* Task description *
Retype the material word for word.
━━━━
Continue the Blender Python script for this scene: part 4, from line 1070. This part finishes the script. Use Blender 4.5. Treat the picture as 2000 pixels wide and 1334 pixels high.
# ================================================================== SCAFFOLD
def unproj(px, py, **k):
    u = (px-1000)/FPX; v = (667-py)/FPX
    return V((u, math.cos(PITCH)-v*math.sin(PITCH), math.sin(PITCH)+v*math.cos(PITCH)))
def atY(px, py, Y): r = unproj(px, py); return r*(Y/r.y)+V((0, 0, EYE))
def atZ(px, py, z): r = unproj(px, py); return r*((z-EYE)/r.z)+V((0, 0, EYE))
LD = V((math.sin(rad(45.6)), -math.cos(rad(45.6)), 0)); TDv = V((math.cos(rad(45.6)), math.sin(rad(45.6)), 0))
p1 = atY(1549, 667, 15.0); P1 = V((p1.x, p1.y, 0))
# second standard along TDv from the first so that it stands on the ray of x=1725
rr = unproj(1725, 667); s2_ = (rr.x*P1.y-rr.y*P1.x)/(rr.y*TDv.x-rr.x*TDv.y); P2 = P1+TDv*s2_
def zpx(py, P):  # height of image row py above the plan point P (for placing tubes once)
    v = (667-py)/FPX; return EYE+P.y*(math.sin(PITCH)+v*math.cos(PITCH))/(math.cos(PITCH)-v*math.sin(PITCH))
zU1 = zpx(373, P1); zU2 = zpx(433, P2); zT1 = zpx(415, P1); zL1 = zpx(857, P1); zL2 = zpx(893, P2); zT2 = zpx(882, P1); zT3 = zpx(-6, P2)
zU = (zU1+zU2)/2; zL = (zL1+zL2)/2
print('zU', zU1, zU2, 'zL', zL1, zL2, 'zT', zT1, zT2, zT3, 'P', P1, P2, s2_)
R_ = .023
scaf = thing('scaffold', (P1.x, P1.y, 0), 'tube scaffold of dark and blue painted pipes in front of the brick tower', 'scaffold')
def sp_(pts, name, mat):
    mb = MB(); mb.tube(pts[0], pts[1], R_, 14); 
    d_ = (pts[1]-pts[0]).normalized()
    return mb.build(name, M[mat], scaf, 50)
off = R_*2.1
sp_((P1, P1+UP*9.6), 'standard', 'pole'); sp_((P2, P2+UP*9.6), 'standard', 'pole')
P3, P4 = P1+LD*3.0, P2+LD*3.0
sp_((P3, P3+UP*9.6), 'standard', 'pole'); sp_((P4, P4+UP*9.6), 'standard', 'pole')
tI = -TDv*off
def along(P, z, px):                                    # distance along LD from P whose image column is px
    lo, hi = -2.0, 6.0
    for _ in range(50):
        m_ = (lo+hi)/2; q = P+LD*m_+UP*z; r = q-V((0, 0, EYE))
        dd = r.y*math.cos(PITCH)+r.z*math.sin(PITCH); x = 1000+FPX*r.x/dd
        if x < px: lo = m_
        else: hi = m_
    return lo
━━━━
* Finished exercise *
Continue the Blender Python script for this scene: part 4, from line 1070. This part finishes the script. Use Blender 4.5. Treat the picture as 2000 pixels wide and 1334 pixels high.
# ================================================================== SCAFFOLD
def unproj(px, py, **k):
    u = (px-1000)/FPX; v = (667-py)/FPX
    return V((u, math.cos(PITCH)-v*math.sin(PITCH), math.sin(PITCH)+v*math.cos(PITCH)))
def atY(px, py, Y): r = unproj(px, py); return r*(Y/r.y)+V((0, 0, EYE))
def atZ(px, py, z): r = unproj(px, py); return r*((z-EYE)/r.z)+V((0, 0, EYE))
LD = V((math.sin(rad(45.6)), -math.cos(rad(45.6)), 0)); TDv = V((math.cos(rad(45.6)), math.sin(rad(45.6)), 0))
p1 = atY(1549, 667, 15.0); P1 = V((p1.x, p1.y, 0))
# second standard along TDv from the first so that it stands on the ray of x=1725
rr = unproj(1725, 667); s2_ = (rr.x*P1.y-rr.y*P1.x)/(rr.y*TDv.x-rr.x*TDv.y); P2 = P1+TDv*s2_
def zpx(py, P):  # height of image row py above the plan point P (for placing tubes once)
    v = (667-py)/FPX; return EYE+P.y*(math.sin(PITCH)+v*math.cos(PITCH))/(math.cos(PITCH)-v*math.sin(PITCH))
zU1 = zpx(373, P1); zU2 = zpx(433, P2); zT1 = zpx(415, P1); zL1 = zpx(857, P1); zL2 = zpx(893, P2); zT2 = zpx(882, P1); zT3 = zpx(-6, P2)
zU = (zU1+zU2)/2; zL = (zL1+zL2)/2
print('zU', zU1, zU2, 'zL', zL1, zL2, 'zT', zT1, zT2, zT3, 'P', P1, P2, s2_)
R_ = .023
scaf = thing('scaffold', (P1.x, P1.y, 0), 'tube scaffold of dark and blue painted pipes in front of the brick tower', 'scaffold')
def sp_(pts, name, mat):
    mb = MB(); mb.tube(pts[0], pts[1], R_, 14); 
    d_ = (pts[1]-pts[0]).normalized()
    return mb.build(name, M[mat], scaf, 50)
off = R_*2.1
sp_((P1, P1+UP*9.6), 'standard', 'pole'); sp_((P2, P2+UP*9.6), 'standard', 'pole')
P3, P4 = P1+LD*3.0, P2+LD*3.0
sp_((P3, P3+UP*9.6), 'standard', 'pole'); sp_((P4, P4+UP*9.6), 'standard', 'pole')
tI = -TDv*off
def along(P, z, px):                                    # distance along LD from P whose image column is px
    lo, hi = -2.0, 6.0
    for _ in range(50):
        m_ = (lo+hi)/2; q = P+LD*m_+UP*z; r = q-V((0, 0, EYE))
        dd = r.y*math.cos(PITCH)+r.z*math.sin(PITCH); x = 1000+FPX*r.x/dd
        if x < px: lo = m_
        else: hi = m_
    return lo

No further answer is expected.